I asked a variety of management professors, consultants and managers themselves that question. Their answers focused on his communication skills, humility, confidence and ability to manage away from a superstar mentality.

Here’s what they had to say:

— Chester Spell, an associate professor of management at San Jose State University, says Bochy epitomizes what management consultant Jim Collins calls a “level-five leader,” someone who can transform a company from good to great through a “paradoxical combination of personal humility plus professional will.”

In a Harvard Business Review article, Collins says a level-five leader demonstrates compelling modesty, shuns public adulation and is never boastful. He acts with quiet, calm determination and relies on inspired standards, not inspiring charisma, to motivate. He looks in the mirror to apportion responsibility for poor results and looks out the window – to other people, external factors and good luck – to apportion credit for the company’s success. He also “demonstrates an unwavering resolve to do whatever must be done to produce the best long-term results, no matter how difficult.”

Spell, who has studied demographic diversity in baseball, says the most successful team managers are also able to “dampen or handle any harmful effects of having a lot of differences between players on a team.” This includes differences in race, national origin and age.

“Diversity is a good thing, but it’s a complicated thing,” Spell says. Bochy’s team this year included five players from Venezuela, three from the Dominican Republic and two from Puerto Rico, and ranged in age from 22 to 39.

When you have such diversity, in baseball or business, “divisions are very apparent. Some call them fault lines,” and they can do more harm than most people realize. “A good manager can actually manage these divisions and focus on what brings them together and help them work as a unit,” Spell says.

Byron Deeter is a partner at Bessemer Venture Partners who is working with a dozen companies. He was also part of four national championship rugby teams at UC Berkeley under renowned coach Jack Clark.

He says managers can learn two lessons from Bochy. One is that “culture matters.” Before games, you would see players jumping up and down in the dugout, just having fun. Instead of telling them to get serious for the big game ahead, “Bochy did the opposite; he allowed the team to be themselves. They really enjoy playing together and play better when they are loose and relaxed.”

In business, “helping establish a culture in whatever way is right for that company is time and money well spent. Team bonding activities may in some cases seem childish, like the pranks going on in the Giants dugout,” but they help when the going gets rough, he adds.

“We see this in our companies. They are investing in the little things – beer bashes, bringing dogs to the office, swag, road trips and hackathons – to build up this team culture and energy so that when those tough times come, it’s just much easier to turn to those around you and say everyone is needed and ‘Coach, how can I help?’ ”

The other lesson is “team first,” he says. “People joke about how baseball is an individual team sport.” Sports, like business, is full of prima donnas.
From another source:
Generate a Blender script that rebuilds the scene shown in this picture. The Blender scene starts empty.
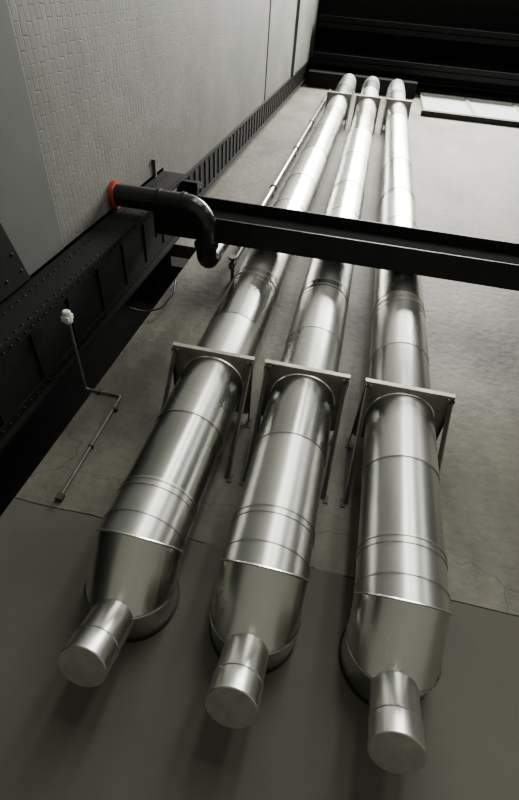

But a good manager, through consistent actions, sends the message, “we are all a unit, no one is above the team.”

Deeter says Bochy’s decisions not to reactivate left fielder Melky Cabrera after his drug suspension to preserve the team dynamic, and to transfer struggling starter Tim Lincecum to relief are good examples. At Cal, coach Clark “would bench all-Americans if they showed acts of selfishness,” he adds.

“Asking an engineer to go on a sales call is the equivalent of Lincecum coming out of the bullpen or a sacrifice bunt,” Deeter says.